И в заключение рассмотрения этого вопроса следует подчеркнуть: усмотрение – это даже не просто полномочие следователя, основного профессионального субъекта уголовного преследования в досудебном производстве, а самая тяжкая из всех его процессуальных обязанностей – принимать решение (промежуточное, итоговое) по делу из числа альтернатив, каждая из которых, повторим, законна или не противоречит закону.

Это, можно сказать, – карма следователя.

К уголовному судопроизводству, к осуществляемому в его рамках уголовному преследованию таблица умножения не применима.

Каждое уголовное дело, каждое уголовное преследование в нем – процесс сугубо индивидуальный, в каждом деле невозможно обойтись без принятия решений следователем на основе его субъективного усмотрения.

Усмотрение в области уголовного преследования – «необходимое зло», но – и это особо вновь подчеркнем – исключительно в рамках соответствующих (уголовного, уголовно-процессуального и др.) законов.

С точки зрения гносеологии, думается нам, феномен усмотрения в области судопроизводства есть частный случай проявления всеобщего диалектического закона единства и борьбы противоположностей.

Без усмотрения осуществление судопроизводства в принципе невозможно, но в то же время необходимость принятия в нем решений «по усмотрению» должна всемерно законодательно ссужаться.

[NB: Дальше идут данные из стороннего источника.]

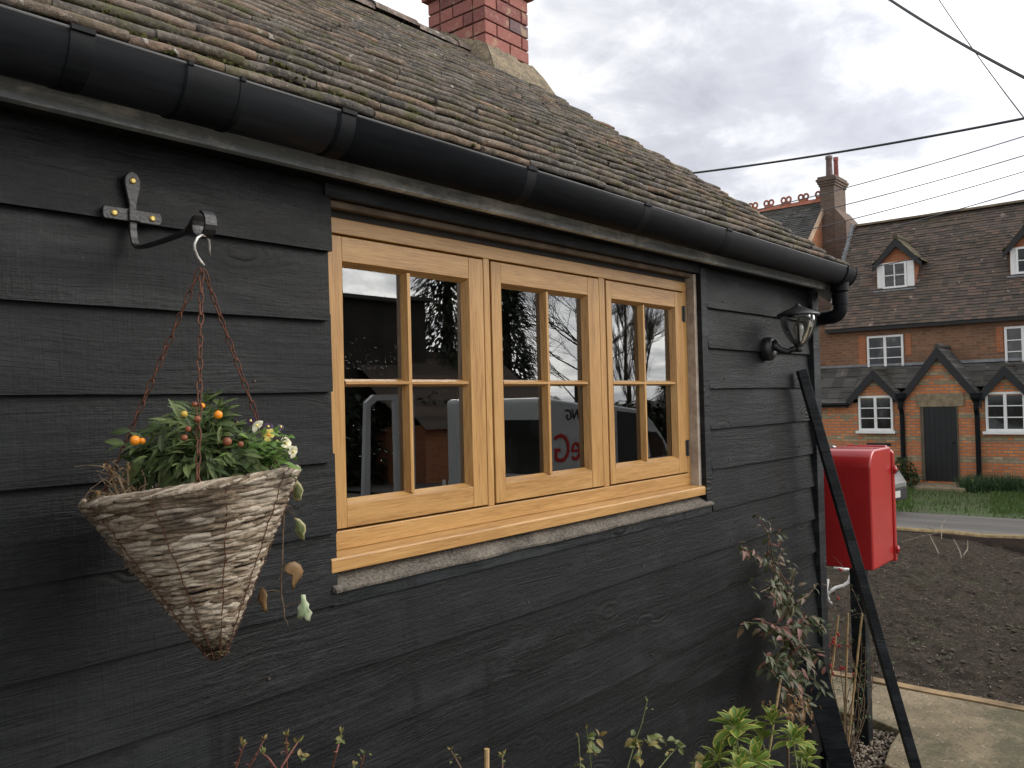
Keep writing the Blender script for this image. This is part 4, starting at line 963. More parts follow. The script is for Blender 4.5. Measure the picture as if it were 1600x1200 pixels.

Как минимум таким же законодательным образом должны максимально четко, взаимосвязано определяться его «поле и правила игры» – предмет, границы и условия допустимого усмотрения со стороны соответствующего правоприменителя для самого широкого круга следственных и судебных ситуаций, разрешение которых требует от него принятия соответствующих процессуальных и криминалистических решений.

И в последнее время законодатель, совершенствуя уголовно-процессуальные отношения, идет именно по этому пути, хотя в отдельных случаях направленные на это изменения УПК не представляются нам бесспорными.

Так, одной из наиболее существенных новелл ст. 96 УПК, внесенных в нее Федеральным законом от 30 декабря 2015 г., является установление права подозреваемого в совершении преступления «на звонок» не позднее трех часов после его доставления к следователю[166].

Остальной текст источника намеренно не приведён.